-- Begin --

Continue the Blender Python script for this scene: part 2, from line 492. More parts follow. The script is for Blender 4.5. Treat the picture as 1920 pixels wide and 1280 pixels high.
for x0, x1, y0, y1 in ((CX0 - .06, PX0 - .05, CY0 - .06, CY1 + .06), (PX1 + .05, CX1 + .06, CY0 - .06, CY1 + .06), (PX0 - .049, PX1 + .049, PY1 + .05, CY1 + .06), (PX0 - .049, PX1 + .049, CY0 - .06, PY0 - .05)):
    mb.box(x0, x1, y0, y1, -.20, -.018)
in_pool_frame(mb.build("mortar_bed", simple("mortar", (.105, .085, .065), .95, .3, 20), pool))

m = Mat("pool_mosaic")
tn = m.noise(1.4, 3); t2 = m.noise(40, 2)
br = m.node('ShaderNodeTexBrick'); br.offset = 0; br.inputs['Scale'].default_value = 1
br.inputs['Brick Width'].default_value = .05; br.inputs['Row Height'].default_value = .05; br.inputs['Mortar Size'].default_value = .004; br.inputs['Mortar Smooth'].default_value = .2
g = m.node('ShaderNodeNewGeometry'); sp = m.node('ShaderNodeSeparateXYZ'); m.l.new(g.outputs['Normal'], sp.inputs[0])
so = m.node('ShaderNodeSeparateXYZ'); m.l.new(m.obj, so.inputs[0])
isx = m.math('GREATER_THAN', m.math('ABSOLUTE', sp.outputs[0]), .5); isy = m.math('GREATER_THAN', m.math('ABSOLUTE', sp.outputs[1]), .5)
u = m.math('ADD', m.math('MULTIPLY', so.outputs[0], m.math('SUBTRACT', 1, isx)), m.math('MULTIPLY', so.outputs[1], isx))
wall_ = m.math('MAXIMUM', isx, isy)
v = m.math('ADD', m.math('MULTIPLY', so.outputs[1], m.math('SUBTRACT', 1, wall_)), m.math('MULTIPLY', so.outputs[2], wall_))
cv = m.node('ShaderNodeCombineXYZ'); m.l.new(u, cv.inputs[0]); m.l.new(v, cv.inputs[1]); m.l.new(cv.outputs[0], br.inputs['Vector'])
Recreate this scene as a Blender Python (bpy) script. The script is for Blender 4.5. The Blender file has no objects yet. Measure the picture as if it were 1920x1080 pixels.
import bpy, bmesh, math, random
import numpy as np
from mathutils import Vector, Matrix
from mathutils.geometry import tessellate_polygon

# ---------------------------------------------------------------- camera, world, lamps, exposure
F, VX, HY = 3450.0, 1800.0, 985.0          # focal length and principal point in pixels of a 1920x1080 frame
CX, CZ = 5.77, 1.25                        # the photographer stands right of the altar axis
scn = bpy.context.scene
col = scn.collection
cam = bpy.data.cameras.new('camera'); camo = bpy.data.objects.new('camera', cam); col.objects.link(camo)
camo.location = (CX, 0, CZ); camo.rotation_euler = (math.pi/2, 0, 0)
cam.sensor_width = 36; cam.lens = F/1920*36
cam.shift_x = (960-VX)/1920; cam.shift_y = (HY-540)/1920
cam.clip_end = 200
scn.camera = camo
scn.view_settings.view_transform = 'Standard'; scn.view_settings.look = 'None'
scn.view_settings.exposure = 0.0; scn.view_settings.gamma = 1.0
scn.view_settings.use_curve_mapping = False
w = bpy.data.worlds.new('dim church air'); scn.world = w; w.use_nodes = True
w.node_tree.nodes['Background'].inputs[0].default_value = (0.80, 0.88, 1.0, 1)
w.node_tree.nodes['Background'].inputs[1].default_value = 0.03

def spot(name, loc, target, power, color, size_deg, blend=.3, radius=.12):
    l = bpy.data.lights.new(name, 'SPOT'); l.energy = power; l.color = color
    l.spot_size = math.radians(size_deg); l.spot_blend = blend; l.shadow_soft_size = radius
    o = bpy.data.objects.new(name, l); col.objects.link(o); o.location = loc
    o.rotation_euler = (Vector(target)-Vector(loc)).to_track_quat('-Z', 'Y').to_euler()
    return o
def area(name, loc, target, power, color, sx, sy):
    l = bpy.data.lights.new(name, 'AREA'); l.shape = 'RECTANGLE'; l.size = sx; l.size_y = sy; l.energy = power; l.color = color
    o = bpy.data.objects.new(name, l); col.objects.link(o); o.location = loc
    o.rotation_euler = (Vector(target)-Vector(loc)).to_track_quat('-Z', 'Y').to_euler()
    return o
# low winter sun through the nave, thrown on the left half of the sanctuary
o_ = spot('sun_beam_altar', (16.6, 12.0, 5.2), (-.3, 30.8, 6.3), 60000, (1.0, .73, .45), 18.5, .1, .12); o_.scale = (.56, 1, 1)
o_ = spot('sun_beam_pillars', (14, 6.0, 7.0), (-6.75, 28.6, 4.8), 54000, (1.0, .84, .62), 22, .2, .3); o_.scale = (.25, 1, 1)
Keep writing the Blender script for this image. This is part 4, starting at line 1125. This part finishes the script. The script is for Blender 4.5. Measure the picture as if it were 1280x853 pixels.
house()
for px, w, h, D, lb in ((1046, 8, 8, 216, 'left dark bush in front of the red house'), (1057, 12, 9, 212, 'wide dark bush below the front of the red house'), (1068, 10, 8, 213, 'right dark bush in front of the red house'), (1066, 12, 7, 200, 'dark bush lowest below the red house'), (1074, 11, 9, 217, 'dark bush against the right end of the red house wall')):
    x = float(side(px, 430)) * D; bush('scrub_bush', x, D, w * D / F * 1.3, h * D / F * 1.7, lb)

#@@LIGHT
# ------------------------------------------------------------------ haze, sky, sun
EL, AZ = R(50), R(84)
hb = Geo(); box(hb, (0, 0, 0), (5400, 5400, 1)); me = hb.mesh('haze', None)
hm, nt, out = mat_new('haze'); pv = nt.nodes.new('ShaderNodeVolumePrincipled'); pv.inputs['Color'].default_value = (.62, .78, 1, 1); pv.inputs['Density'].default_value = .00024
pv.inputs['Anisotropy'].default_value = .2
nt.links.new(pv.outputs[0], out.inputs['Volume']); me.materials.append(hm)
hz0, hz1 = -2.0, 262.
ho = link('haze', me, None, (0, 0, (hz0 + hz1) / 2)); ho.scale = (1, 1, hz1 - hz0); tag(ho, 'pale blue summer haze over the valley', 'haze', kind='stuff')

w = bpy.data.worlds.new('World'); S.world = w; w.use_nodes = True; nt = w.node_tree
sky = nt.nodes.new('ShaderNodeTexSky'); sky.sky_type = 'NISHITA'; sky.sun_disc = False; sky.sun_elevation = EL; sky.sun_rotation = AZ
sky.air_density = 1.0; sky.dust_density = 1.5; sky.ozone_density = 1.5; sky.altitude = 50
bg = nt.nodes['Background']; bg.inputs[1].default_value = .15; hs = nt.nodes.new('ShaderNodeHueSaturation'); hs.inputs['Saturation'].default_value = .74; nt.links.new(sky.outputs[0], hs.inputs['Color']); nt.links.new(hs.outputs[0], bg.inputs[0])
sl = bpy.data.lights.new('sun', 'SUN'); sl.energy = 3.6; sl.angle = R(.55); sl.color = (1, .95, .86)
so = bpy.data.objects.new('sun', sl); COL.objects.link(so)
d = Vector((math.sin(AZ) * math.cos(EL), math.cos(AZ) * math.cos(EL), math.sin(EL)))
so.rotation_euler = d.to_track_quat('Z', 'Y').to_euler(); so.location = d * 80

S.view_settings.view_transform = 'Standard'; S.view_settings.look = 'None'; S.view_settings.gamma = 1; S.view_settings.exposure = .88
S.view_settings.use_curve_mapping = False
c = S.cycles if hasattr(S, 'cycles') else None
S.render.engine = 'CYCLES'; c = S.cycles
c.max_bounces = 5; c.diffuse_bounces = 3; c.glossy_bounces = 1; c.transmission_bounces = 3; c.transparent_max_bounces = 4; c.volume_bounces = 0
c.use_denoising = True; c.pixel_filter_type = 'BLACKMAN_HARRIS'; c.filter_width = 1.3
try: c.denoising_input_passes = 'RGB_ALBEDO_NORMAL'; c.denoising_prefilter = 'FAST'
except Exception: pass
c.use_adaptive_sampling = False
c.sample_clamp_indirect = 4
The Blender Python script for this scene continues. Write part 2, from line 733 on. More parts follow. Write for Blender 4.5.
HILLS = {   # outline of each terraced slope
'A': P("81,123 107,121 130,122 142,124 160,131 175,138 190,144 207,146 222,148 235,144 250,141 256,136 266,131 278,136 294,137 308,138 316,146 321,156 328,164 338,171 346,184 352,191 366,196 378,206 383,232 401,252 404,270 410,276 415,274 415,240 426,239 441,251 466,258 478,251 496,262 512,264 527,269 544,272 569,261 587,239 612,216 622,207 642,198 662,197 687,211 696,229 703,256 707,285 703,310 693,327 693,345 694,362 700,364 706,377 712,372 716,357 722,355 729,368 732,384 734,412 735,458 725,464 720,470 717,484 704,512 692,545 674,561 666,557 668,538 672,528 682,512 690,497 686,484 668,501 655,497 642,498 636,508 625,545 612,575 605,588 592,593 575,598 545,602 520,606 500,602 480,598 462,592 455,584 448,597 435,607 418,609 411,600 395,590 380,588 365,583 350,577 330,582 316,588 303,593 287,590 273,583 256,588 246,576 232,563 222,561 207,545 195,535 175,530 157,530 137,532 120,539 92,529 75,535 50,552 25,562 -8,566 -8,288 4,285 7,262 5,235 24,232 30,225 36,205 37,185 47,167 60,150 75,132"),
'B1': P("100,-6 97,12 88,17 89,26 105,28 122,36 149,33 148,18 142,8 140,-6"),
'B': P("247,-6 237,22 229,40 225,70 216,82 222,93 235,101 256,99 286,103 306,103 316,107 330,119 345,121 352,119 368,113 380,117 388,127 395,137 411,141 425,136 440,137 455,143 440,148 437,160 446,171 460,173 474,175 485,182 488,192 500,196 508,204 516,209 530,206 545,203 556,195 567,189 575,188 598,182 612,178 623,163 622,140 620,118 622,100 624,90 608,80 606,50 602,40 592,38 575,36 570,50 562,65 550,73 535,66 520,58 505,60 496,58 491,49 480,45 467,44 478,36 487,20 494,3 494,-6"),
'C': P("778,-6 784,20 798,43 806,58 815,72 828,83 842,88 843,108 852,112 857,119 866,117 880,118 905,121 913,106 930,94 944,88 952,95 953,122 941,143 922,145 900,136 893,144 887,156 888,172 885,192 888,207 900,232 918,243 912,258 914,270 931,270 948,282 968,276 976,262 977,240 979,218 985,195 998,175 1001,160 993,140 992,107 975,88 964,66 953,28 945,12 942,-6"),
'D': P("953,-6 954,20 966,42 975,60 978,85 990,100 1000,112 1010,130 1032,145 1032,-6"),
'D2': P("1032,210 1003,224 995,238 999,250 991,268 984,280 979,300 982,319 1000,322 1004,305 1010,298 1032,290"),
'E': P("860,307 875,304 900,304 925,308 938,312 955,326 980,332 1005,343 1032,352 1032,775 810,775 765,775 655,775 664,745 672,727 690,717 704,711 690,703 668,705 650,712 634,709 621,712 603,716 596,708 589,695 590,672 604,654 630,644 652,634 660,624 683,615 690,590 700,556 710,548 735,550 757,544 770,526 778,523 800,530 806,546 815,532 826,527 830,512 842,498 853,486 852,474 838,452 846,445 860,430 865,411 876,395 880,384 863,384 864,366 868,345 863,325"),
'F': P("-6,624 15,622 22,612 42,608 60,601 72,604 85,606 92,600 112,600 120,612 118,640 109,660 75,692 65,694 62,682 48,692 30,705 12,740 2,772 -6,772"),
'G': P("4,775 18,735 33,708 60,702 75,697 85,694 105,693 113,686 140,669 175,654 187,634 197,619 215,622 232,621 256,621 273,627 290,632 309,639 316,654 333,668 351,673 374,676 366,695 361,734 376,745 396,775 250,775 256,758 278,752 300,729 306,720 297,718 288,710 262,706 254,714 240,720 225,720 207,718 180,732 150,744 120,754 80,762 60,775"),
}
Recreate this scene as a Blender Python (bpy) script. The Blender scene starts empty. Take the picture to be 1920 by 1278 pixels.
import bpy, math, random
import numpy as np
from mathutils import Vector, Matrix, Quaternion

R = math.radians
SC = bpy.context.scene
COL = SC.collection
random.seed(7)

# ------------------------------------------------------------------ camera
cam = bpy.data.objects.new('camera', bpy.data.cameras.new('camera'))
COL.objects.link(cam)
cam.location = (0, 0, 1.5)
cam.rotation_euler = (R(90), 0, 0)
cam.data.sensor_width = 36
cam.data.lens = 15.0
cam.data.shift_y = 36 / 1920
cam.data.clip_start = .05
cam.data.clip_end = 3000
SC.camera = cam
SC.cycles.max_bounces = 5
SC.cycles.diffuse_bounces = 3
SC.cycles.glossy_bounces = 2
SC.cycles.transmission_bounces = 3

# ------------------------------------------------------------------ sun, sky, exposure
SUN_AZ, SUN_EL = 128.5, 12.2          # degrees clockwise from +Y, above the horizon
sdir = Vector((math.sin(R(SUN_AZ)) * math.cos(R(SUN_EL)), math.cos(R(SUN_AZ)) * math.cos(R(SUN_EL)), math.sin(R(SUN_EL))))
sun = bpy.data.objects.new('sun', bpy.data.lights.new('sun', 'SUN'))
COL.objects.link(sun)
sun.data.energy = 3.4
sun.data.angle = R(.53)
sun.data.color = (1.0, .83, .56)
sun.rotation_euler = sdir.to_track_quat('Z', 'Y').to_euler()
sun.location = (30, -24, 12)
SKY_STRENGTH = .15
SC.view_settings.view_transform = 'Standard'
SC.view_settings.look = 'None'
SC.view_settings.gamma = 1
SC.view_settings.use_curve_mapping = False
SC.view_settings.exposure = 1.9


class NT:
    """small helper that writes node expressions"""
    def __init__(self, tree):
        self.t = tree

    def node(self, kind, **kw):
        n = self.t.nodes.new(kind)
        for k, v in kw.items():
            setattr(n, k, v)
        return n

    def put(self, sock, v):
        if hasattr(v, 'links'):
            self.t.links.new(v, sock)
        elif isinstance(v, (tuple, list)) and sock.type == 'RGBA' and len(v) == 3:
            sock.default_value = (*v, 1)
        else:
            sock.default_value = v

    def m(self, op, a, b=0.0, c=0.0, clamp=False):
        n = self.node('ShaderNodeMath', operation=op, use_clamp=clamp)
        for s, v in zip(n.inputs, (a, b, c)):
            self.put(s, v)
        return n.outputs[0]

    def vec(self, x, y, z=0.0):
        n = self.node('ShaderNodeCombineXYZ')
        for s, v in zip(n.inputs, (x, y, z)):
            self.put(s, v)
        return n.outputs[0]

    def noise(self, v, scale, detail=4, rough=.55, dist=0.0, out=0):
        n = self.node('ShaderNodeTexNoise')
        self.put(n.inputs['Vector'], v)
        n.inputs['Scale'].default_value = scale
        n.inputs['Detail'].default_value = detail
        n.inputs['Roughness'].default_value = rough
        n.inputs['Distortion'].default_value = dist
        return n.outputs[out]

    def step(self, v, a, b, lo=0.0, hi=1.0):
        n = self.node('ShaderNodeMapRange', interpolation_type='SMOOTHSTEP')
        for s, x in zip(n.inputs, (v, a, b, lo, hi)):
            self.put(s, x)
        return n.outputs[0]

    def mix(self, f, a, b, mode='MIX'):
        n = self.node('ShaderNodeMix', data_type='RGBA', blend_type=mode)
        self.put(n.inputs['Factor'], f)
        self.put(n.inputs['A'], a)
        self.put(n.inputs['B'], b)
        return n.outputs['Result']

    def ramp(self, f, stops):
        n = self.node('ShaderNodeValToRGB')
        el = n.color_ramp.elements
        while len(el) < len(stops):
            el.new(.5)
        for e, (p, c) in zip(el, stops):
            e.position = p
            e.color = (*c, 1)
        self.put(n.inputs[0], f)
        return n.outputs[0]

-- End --

-- Directions for this task --
Provide an exact reproduction of only those lines that start at the line containing "Recreate this scene as a Blender Python (bpy) script. The script" and end at the line containing "from mathutils.geometry import", inclusive.

-- Correct answer --
Recreate this scene as a Blender Python (bpy) script. The script is for Blender 4.5. The Blender file has no objects yet. Measure the picture as if it were 1920x1080 pixels.
import bpy, bmesh, math, random
import numpy as np
from mathutils import Vector, Matrix
from mathutils.geometry import tessellate_polygon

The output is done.